Stability relations of the ferruginous biotite, annite

Annite, KFe₃AISi₃O₁₀(OH)₂ a member of the iron biotites and the ferrous analogue of phlogopite, has been synthesized and its phase relations have been determined as functions of temperature, fugacity of oxygen (fo₂), and total pressure (P_total≈PH₂O+PH₂). A method for controlling fo₂at high total pressures is described, and data for the 'oxygen buffers' used are given. Buffers range from quartz+iron+fayalite assemblages (low fo₂) to magnetite-hematite assemblages (high fo₂). Optical properties and unit-cell dimensions of synthetic annites depend on the conditions of synthesis.By recalculating published analyses of natural iron-rich biotites it can be shown that one cannot assume a constant hydrogen content for such biotites. Oxidation may have occurred by drying at 115°C. Octahedral occupancy therefore cannot be calculated from such data.Phase relations of annite are presented in 2,070 and 1,035 bar sections. Depending on fo₂-T values annite was found to decompose to one of the following assemblages: hematite+ sanidine, magnetite+sanidine, fayalite+leucite+kalsilite, iron+sanidine.
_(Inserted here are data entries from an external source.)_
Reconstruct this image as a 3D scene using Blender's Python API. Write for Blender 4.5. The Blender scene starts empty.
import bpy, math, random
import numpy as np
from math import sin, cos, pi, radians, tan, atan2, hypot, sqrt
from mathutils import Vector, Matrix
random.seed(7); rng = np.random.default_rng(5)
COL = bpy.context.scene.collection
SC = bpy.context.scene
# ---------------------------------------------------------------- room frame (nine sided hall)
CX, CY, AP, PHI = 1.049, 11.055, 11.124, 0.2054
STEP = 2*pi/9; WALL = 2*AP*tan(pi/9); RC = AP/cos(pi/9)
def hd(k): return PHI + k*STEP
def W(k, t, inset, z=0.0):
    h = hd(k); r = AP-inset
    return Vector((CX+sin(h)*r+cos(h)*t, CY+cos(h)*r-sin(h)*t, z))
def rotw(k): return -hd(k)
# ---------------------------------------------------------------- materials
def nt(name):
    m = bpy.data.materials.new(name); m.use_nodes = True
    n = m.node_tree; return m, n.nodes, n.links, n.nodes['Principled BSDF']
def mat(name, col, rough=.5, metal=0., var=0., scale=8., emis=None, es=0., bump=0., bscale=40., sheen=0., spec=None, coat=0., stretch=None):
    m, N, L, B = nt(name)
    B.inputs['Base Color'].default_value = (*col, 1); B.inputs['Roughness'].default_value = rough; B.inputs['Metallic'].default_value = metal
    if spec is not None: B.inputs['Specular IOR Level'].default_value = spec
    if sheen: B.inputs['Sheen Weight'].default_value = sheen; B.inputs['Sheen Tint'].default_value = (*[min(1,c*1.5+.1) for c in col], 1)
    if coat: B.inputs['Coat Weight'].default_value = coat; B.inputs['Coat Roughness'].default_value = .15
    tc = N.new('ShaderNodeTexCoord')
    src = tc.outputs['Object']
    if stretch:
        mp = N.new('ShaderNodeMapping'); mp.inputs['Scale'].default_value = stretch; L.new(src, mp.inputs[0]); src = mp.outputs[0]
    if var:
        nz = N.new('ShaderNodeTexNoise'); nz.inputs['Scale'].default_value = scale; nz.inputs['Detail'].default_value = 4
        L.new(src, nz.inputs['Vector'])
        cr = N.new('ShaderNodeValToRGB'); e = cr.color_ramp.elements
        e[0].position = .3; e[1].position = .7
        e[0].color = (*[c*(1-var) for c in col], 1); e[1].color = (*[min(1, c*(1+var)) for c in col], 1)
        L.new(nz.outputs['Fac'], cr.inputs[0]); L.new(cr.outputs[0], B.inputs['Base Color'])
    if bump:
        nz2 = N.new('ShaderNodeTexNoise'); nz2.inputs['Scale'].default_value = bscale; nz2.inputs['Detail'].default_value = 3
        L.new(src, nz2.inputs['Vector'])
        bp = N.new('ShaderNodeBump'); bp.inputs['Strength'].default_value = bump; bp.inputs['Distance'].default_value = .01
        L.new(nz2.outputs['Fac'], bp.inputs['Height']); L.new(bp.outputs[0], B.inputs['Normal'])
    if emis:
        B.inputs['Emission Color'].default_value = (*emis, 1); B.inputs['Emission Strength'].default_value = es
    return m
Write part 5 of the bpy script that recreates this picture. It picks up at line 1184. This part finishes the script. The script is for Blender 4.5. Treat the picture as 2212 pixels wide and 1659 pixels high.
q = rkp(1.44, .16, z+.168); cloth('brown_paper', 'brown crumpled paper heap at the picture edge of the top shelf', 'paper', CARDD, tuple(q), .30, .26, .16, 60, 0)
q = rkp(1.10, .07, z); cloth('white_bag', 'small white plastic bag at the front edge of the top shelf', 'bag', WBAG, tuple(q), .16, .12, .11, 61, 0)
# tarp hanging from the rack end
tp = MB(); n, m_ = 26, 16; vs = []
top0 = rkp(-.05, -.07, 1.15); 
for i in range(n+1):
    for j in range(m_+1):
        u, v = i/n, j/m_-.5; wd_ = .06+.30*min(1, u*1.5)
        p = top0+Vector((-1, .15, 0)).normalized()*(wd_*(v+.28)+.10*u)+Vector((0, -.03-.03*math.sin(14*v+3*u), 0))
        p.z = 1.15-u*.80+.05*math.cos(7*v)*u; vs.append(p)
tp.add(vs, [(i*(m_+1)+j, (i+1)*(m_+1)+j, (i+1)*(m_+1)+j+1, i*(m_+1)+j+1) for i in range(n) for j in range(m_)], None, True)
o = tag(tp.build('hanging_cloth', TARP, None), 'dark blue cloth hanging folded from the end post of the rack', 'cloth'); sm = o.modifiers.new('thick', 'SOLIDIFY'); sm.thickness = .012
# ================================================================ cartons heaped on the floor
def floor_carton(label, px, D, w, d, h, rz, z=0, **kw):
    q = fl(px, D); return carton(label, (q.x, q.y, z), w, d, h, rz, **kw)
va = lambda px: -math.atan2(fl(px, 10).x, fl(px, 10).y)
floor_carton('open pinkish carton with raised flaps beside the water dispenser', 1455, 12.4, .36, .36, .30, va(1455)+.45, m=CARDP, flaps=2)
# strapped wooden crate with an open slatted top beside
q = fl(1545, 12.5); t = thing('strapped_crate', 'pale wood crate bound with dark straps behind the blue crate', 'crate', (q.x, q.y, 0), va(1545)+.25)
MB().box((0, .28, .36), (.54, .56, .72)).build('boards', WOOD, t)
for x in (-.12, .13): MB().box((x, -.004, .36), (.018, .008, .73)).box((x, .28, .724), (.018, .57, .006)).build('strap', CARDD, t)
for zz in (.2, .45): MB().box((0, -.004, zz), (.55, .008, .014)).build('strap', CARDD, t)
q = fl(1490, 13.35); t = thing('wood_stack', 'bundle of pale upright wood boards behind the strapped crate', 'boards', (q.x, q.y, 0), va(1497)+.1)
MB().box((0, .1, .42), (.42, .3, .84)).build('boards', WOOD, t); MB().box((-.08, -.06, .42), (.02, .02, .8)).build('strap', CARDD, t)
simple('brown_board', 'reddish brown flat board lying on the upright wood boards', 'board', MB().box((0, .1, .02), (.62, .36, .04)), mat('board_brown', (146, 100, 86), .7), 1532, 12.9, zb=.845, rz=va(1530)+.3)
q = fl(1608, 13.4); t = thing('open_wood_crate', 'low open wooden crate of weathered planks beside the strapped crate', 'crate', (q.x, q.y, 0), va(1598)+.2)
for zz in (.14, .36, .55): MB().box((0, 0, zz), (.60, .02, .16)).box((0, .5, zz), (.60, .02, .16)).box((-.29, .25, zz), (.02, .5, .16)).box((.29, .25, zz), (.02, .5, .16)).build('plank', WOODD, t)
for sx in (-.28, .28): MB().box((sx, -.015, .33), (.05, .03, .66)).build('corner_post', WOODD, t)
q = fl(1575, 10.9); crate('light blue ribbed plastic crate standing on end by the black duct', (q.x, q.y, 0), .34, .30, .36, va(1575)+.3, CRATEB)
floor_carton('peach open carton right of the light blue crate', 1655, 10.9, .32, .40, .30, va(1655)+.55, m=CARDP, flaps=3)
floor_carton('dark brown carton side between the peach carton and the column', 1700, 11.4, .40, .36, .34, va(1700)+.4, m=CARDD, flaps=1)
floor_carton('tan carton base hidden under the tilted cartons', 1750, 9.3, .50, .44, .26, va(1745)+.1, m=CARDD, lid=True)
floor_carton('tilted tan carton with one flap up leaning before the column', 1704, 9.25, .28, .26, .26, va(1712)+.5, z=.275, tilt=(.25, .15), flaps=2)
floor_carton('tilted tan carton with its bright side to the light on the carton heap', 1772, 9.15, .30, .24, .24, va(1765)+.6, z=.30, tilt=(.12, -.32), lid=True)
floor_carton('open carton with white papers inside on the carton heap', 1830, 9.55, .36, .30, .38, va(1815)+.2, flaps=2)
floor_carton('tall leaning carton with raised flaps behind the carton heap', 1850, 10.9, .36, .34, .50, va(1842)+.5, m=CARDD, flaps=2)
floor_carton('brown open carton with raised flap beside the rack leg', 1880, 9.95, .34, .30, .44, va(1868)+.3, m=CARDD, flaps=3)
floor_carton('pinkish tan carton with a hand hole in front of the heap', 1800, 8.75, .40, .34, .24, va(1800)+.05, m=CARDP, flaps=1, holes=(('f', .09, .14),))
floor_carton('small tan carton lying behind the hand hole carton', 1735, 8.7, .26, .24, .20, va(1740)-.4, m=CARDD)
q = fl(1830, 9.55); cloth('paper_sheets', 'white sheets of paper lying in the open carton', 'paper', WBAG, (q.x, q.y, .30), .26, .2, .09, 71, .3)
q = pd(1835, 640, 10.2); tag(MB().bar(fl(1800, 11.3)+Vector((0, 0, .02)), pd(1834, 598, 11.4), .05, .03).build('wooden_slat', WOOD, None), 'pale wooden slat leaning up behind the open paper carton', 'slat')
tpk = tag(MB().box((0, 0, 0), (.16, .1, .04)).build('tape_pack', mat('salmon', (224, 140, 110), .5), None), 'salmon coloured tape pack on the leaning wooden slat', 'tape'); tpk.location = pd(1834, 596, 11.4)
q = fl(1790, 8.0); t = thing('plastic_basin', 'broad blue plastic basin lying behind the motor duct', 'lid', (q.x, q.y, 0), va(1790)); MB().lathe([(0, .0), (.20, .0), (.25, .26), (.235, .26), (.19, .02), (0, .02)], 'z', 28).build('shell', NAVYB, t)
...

All decompositions are dehydration and redox reactions and are sensitive to changes in fH₂0 and fo₂ (or fH₂0 and fH₂). At 2, 070 bars total pressure annite+magnetite+sanidine can coexist between 425°C and 825° C, depending upon the magnitude of fo₂.In the presence of quartz the stability field of annite is more restricted. Phase equilibria in the system KAlSiO₄-SiO₂-Fe-O₂-H₂ have been summarized schematically.Wherever possible, thermodynamic extrapolations are made to test the internal consistency of the data. Enthalpies of formation are calculated for both annite and phlogopite. Ranges of fo₂ values in nature as well as mechanisms for changes in fo₂ are investigated. It is useful to distinguish between assemblages which are internally buffered with respect to fo₂changes and those which are not buffered. The applications of individual reactions involving annite to specific geologic problems are discussed with respect to igneous, metamorphic, and sedimentary rocks.